You’re The One That I Don’t Want: Physical formats kicked to the curb
Last week I was at Academy Records on 18th street shopping for used CDs (which is how I buy most of my music; sooner or later, Academy gets every CD that I’m looking for), when I saw a big blond guy with dreadlocks. He was wearing shorts and a sleeveless shirt (it was hot out), which meant I could easily view the many tattoos he had snaking up and down his arms and legs. On his left calf I noticed he had a full-color tattoo of the record cover to Kiss’s 1976 LP “Rock and Roll Over.” This made me grin since that was the first record I ever owned; my aunt Carmen gave it to me as a Christmas present. To this day I still cherish the memory of that scratchy vinyl record, the stickers that it came with (which promptly went on the seat of my bike), and of course the songs (“They call me doctor love…”). But that was then, and this is now. Back then, when people were given records they put them in collections, took care of them, and kept them for years. Now, with most people listening to music digitally, physical formats are increasingly being seen as dispensable, disposal objects. Records used to be like handkerchiefs, which men would launder and use over and over again. Today, CDs are more like Kleenex, which people load into their iPods and then toss like a used tissue.

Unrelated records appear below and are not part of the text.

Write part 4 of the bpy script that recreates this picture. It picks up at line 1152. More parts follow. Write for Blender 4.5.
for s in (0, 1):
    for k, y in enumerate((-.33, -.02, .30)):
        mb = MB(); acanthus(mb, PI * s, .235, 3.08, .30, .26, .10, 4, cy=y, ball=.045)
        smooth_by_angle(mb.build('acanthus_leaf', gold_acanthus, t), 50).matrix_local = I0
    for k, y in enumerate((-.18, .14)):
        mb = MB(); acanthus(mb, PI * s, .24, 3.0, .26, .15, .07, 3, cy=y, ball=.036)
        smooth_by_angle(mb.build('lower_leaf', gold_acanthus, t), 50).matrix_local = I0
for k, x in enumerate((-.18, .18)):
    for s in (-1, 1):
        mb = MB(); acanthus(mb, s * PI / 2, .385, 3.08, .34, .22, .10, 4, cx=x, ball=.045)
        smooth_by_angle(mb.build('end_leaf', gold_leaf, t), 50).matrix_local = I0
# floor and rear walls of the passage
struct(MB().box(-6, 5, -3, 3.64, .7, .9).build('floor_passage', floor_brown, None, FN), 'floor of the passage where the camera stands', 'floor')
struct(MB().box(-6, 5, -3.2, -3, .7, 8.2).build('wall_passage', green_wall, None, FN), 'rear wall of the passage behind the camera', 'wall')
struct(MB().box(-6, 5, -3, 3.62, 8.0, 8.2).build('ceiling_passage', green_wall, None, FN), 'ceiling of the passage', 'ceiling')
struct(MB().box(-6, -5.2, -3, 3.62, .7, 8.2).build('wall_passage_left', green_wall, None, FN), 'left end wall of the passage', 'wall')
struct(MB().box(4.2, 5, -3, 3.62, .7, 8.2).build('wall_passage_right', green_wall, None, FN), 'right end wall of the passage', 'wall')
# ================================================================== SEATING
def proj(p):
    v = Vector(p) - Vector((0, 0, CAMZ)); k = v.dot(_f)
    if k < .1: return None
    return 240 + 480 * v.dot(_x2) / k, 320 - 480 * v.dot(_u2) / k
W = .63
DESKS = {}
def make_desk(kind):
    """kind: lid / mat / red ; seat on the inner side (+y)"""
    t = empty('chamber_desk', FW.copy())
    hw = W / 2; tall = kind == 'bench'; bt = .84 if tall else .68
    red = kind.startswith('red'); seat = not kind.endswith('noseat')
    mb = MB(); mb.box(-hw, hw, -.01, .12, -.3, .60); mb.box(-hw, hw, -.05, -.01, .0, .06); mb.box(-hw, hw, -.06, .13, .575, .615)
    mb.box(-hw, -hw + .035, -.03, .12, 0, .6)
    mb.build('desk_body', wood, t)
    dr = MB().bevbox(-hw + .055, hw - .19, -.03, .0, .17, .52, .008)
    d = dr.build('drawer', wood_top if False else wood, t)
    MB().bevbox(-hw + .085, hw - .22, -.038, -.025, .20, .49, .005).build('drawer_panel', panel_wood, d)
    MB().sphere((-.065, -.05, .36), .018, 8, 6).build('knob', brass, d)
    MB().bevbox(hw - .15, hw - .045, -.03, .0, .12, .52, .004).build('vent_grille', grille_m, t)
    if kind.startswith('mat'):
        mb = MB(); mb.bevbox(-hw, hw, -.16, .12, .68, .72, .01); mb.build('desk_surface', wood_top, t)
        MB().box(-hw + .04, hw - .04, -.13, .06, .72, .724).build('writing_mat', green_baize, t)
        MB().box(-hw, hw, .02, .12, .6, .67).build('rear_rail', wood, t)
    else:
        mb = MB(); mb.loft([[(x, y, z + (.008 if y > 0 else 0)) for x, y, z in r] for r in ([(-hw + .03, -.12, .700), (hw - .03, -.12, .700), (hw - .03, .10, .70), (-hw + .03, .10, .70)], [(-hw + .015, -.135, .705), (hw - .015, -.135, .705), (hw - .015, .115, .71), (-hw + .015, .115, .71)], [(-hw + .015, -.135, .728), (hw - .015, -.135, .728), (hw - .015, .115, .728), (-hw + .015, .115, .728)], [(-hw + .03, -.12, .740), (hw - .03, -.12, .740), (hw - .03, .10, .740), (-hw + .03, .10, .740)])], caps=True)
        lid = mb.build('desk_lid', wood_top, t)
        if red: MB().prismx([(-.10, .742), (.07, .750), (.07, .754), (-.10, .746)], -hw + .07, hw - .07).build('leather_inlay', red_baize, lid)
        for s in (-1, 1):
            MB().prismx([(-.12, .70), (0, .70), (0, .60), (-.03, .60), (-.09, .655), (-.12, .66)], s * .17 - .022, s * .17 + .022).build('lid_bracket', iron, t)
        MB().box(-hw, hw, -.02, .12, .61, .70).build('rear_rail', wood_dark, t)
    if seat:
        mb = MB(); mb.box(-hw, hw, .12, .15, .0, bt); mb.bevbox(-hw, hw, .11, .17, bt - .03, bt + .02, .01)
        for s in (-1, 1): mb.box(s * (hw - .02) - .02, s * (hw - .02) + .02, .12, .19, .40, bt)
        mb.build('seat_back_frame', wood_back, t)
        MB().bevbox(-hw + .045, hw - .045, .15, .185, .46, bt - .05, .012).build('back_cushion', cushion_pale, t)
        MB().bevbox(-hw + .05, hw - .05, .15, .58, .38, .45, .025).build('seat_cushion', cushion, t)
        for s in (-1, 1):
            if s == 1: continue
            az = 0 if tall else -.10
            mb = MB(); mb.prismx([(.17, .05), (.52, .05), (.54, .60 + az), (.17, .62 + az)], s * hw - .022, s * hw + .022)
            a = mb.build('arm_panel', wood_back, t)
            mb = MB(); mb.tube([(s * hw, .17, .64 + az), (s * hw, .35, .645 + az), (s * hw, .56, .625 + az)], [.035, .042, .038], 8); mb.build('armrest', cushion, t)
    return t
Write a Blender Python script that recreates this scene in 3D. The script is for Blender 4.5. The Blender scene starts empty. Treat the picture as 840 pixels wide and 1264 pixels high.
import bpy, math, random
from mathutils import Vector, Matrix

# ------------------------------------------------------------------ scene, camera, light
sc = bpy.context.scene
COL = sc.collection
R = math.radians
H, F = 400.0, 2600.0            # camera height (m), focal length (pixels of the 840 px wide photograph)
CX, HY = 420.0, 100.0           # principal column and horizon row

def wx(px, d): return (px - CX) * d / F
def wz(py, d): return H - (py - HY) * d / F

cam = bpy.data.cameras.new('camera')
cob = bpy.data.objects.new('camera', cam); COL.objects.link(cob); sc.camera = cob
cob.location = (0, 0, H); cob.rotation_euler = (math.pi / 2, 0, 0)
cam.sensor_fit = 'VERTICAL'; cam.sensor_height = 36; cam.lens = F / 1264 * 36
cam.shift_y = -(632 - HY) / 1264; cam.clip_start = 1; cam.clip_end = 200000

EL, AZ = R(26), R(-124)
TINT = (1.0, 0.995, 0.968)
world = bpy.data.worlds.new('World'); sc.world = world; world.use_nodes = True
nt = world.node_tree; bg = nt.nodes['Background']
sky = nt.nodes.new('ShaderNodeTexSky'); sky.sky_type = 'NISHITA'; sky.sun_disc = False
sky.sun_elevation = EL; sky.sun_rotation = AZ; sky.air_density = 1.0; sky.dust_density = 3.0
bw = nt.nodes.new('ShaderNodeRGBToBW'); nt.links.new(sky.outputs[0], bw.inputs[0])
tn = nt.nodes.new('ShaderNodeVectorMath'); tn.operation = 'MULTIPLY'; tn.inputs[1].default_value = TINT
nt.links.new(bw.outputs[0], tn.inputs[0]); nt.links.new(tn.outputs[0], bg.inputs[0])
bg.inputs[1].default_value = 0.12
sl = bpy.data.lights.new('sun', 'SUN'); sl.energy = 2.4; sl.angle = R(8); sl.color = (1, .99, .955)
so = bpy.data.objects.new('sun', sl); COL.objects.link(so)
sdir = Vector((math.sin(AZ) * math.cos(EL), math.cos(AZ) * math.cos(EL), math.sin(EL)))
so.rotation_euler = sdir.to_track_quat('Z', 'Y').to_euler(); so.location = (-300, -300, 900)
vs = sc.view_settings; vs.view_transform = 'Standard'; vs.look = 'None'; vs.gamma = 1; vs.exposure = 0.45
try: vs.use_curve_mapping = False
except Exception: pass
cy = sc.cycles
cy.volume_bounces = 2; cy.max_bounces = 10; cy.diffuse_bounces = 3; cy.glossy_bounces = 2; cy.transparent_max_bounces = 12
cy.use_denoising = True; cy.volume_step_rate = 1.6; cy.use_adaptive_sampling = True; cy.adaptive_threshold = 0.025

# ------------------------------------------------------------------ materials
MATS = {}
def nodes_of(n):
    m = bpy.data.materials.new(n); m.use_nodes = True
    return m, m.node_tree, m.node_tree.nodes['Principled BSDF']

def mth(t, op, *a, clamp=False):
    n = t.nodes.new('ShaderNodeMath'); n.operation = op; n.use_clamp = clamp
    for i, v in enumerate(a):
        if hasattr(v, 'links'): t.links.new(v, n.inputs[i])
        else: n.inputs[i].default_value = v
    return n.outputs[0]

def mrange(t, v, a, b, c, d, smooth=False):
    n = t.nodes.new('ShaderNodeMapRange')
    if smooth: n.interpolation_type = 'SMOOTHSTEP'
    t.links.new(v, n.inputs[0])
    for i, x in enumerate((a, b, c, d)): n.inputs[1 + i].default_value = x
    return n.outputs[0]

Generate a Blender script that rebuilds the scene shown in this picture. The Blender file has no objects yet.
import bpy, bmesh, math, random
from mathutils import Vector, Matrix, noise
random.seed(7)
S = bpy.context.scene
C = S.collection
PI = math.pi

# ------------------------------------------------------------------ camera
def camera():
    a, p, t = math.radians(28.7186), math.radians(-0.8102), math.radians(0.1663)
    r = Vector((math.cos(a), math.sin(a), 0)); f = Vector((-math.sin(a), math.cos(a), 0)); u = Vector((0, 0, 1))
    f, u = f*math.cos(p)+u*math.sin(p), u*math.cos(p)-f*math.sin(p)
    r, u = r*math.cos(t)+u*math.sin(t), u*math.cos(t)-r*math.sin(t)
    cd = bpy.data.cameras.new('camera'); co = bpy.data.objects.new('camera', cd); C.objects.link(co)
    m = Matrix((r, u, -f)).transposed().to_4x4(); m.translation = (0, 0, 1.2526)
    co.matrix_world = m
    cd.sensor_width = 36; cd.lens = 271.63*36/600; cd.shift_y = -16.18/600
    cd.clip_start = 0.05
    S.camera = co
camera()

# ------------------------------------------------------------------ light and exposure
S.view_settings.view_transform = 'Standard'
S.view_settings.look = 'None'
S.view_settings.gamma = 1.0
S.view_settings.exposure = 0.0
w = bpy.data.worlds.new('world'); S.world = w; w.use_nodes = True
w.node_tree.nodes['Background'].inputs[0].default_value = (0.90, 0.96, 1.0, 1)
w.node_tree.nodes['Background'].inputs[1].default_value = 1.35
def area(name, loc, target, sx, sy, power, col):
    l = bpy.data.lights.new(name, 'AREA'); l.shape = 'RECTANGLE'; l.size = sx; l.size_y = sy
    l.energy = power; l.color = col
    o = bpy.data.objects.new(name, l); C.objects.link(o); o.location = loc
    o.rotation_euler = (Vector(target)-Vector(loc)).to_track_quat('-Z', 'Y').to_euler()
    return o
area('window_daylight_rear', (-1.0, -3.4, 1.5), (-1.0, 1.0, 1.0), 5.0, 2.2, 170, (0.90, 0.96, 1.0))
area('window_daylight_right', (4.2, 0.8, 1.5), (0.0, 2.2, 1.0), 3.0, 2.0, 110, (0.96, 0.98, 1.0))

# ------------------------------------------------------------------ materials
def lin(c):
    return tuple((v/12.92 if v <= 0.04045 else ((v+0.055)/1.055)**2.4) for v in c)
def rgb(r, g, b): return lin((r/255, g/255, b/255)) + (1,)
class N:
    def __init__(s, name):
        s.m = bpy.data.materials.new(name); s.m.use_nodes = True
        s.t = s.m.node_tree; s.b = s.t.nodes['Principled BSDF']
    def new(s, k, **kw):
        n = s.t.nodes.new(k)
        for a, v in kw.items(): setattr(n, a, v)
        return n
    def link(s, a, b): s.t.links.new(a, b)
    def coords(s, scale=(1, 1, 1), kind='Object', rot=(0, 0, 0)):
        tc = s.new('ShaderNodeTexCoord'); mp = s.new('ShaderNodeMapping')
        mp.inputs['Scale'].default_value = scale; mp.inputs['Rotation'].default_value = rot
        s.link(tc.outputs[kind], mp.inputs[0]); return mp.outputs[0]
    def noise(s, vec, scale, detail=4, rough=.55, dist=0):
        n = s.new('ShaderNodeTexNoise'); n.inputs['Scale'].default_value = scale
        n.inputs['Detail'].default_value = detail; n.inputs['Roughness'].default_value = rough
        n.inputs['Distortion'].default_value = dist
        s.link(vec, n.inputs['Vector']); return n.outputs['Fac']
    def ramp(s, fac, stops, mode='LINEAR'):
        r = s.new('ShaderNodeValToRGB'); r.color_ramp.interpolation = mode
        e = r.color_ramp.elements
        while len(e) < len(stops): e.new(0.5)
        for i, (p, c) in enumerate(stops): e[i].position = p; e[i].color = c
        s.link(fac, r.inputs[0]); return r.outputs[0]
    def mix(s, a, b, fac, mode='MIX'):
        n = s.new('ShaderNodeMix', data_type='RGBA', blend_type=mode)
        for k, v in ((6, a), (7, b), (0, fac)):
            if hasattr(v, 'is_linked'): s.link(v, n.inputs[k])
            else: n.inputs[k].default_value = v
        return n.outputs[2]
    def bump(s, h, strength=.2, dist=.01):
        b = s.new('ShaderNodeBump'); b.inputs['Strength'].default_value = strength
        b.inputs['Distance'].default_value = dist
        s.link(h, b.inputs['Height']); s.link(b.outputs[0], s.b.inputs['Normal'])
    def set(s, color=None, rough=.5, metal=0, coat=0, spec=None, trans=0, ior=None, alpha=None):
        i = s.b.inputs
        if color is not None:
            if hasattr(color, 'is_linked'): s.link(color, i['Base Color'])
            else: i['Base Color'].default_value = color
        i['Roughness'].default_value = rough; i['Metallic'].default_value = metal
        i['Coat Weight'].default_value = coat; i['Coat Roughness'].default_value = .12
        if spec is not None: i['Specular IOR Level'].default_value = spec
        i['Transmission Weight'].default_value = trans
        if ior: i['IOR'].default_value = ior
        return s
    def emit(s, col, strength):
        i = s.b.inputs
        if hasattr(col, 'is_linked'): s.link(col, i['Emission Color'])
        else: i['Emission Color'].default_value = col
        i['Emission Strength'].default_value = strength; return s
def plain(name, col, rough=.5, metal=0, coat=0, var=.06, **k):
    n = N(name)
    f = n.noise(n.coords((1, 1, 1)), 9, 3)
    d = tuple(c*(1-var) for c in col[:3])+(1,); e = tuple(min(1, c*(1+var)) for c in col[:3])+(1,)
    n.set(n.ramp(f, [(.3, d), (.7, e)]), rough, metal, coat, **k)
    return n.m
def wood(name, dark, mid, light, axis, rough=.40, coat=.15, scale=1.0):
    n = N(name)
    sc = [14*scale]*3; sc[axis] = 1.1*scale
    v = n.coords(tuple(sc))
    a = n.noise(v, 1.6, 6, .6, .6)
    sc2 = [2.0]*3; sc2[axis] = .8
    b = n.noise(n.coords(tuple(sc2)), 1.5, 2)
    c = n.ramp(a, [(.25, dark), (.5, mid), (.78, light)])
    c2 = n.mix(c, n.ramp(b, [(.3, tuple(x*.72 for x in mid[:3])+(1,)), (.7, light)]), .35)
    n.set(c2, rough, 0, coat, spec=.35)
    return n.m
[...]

Writing about this in the New York Times over the weekend, in an article entitled “The Ballad of the Spurned CD,” Brooke Hauser writes “While some iPod owners are selling their albums to iPod-challenged friends and neighbors, others are simply dumping entire collections on the sidewalk. Either way, it’s almost impossible to walk down the street without tripping over the city’s aural histories. Call it CD roadkill.” As the recent book burning in Kansas City shows, books are also not as cherished as either they used to be or we think them to be. But in terms of music, people are still listening to the songs; it’s just a matter of format. In terms of books, some people are bypassing the experience altogether, choosing to spend time on other things, like YouTube and Myspace. So in a few years it may not be stacks of CDs we see in the garbage as we walk down the street; instead, it will be piles of books waiting to be taken to the dump. But if we can make the information in books available digitally, we at least have a shot at getting people to read the words. If not, it could very well be, “Goodbye bookshelf, hello landfill.”